TM: It feels a little like a costume to me at this point, especially after having kids. I wasn’t wearing it for a long time because I was too busy, but I do now on occasion. My kids will be like, “You look different. You look pretty.” It’s so weird that they notice that, and weirder that they like it, that they’re already receiving cues about what is “pretty” and that they’ve attached a value to that. It’s so bizarre.
LD: It is. I feel the same way. I’ve always felt weird about wearing makeup that is observable—stuff like red lipstick. I own it and think it’s pretty, but I still feel the same way I felt when my mom put lipstick on me the first time for Halloween when I was eight, and I felt like I couldn’t close my mouth. I still feel like that. I don’t know how to hold my mouth when I’m wearing it.
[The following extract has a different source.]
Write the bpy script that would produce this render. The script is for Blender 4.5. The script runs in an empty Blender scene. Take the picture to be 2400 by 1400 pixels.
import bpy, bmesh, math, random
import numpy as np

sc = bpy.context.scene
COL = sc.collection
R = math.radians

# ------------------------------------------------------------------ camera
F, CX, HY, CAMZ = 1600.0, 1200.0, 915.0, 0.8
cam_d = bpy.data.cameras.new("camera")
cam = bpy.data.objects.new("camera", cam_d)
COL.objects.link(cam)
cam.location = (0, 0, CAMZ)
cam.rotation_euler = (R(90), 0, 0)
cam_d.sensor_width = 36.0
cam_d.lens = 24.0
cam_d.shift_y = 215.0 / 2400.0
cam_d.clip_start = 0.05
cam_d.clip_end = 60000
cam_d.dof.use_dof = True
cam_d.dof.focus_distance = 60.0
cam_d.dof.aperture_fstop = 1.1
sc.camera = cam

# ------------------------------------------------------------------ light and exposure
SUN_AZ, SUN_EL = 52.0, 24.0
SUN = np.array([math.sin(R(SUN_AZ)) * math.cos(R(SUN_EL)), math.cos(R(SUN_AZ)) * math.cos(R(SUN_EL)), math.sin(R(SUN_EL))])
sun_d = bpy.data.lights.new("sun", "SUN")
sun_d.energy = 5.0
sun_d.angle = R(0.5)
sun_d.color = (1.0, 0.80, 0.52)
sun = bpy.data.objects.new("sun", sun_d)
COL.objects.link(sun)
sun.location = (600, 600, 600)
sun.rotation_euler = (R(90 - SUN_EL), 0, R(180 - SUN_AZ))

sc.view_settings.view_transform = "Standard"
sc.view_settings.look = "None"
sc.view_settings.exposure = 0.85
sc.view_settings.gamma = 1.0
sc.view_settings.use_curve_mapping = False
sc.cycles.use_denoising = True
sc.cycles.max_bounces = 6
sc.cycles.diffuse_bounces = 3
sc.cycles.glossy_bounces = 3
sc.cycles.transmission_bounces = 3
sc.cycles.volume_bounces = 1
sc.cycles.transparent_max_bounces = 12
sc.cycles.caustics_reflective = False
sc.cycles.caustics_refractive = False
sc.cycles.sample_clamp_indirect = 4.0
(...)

TM: Did you feel a duty to be honest in this book? Were there things that you specifically left out because you didn’t want to hurt somebody?
LD: I did leave things out. There were other relationships I had while we were open, but they weren’t as significant. They felt extraneous and would have complicated the narrative. I think that was one of the main things I learned about memoir—that you don’t have to talk about everything. That was the thing that was hardest for me to realize: I have the freedom to give this thing a shape.